Resistance is measured by the ratio of the potential difference between the two ends of a conductor and the current flowing through it.
Unit of resistance: The unit of resistance is ohm (Ω). So, according to Ohm’s law,
1 Ω = \(\frac{1 \mathrm{~V}}{1 \mathrm{~A}}\)
i. e., if 1 ampere current flows through a conductor when subjected to a potential difference of 1 volt then the resistance of that conductor is said to be 1 ohm.
Current-voltage graph (linear and non linear): Fig.(a) shows the change of current (I) due to the change in potential difference (V) across a conductor. Here V is taken in x -axis and I is taken in y -axis. The graph OA, clearly a straight line one, is known as current-voltage graph.
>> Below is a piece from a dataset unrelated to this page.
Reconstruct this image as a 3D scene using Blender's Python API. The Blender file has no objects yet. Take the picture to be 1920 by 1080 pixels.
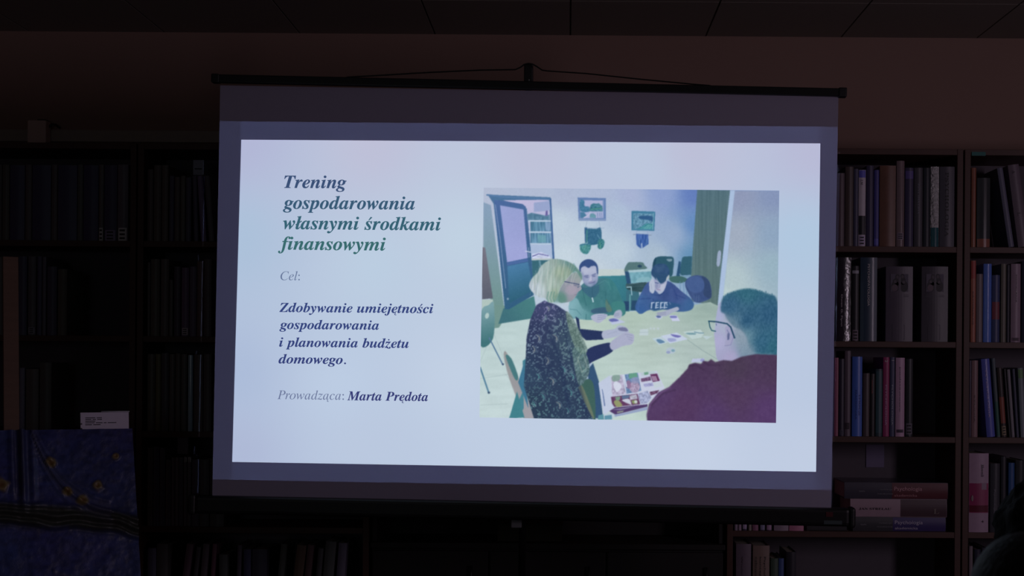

Note that, to change the potential difference across the conductor we practically proceed with the change in applied voltage. The nature of the graph supports Ohm’s law i.e., I = \(\frac{1}{R}\) ᐧ V. Clearly, \(\frac{1}{R}\) is the slope of the graph. It means the reciprocal of the slope of 1 – V graph is the resistance of the conductor. It is an experi-mental graph from which Ohm’s law can be justified. Hence the conductors those obey Ohm’s law are called ohmic conductors.
On the other hand, the conductors which do not obey Ohm’s law are known as non-ohmic conductors. The I – V graphs for these conductors will not be straight lines showing that the relation between current and voltage is non-linear. Some of the exam-ples of non-ohmic conductors are electrolytes, semiconductors, vacuum tubes etc.
Some non-linear relations between current and voltage are shown in Fig.(b), (c) and (d). I – V curve for a good conductor is shown in Fig.(b). It is seen that upto a certain range of electric current the curve is linear (OA), but the curve becomes non-linear at high electric current (AB). An I – V curve drawn for a semiconductor diode is shown in Fig.(c). In this case, the current depends on the sign of the potential difference.
On the other hand, the variation of current through gallium arsenide (GaAs) due to the varying potential difference between its ends as shown by the graph in Fig.(d) shows that different values of V are possible for the same current.